Una de las críticas con las que se tratan de rebatir los Derechos Humanos no es sólo su etnocentrismo y su occidentalización, sino que no existen, no tienen realidad, son meras ficciones. Es cierto, son ficciones éticas que logran la proeza performativa de hacerse reales al conducir nuestra conducta por ellas. Lo irreal se hace real al ser aceptado como razonamiento regulador de nuestro comportamiento y de nuestra valoración como seres humanos. La realidad es obstinadamente imperfecta, pero el ideal al que debemos aspirar, no.

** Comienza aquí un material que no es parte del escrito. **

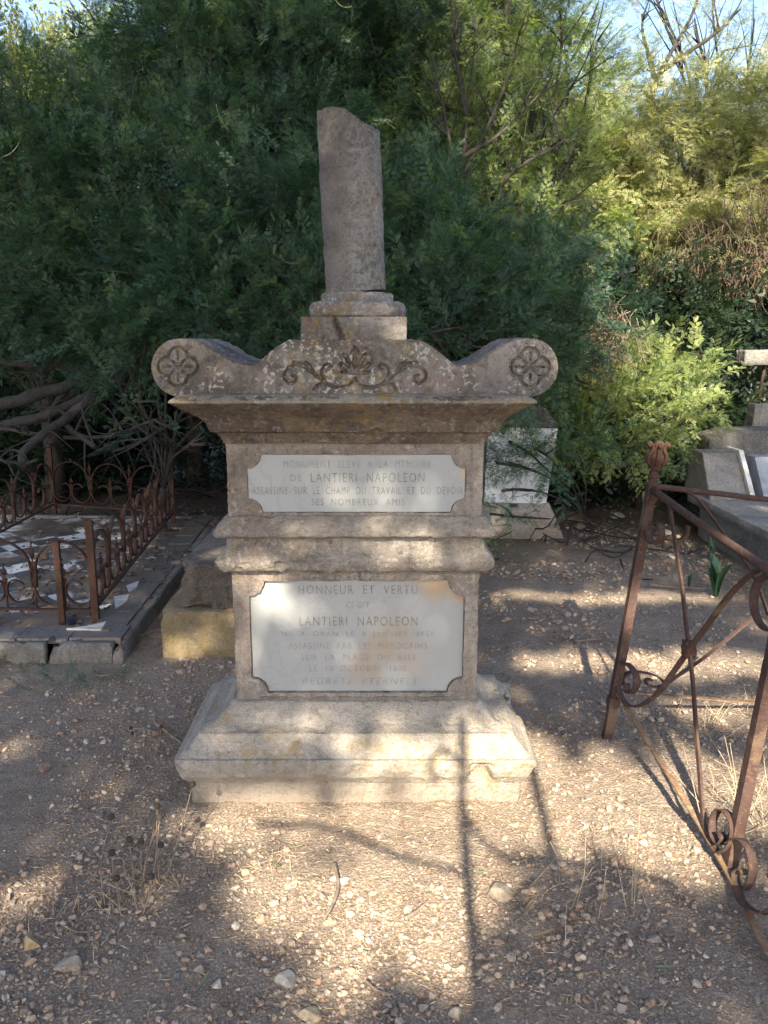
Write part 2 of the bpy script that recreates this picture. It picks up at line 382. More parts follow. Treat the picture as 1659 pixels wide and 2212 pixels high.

Se trata de perseguir valores referenciales nobles para aproximar la realidad a ellos, defenderlos en la praxis diaria, en el recinto hogareño en el que se mueven nuestra existencia y nuestros afectos. Esta fue la idea que promocionó Eleanor Rooselvet en su condición de Presidente de la Comisión que formuló la Declaración nada más publicarla y enseñarla al mundo. Se trata de mejorar la realidad con demandas de irrealidad entendidas como los productos de la ficción ética. Ser creativo para cavilar estructuras políticas, culturales y económicas que no fomenten escenarios proclives a la infrahumanización de otras personas y al dominio de unos sobre otros como única forma de relación en el rebaño de hombres y mujeres. Aportar exploración, deliberación y discusión en la interinidad permanente que es la imaginería política. A los pesimistas que señalan lo inservible de estas acciones, hay que recordarles que prescribir propuestas de perfeccionamiento para una vida buena e irreversiblemente compartida no significa que las alcancemos, significa que nos mejoramos cada vez que nuestra conciencia da un paso en esa dirección. Significa que nos vamos humanizando. Significa que nos vamos aproximando a ese experimento reciente que es el ser humano que queremos ser.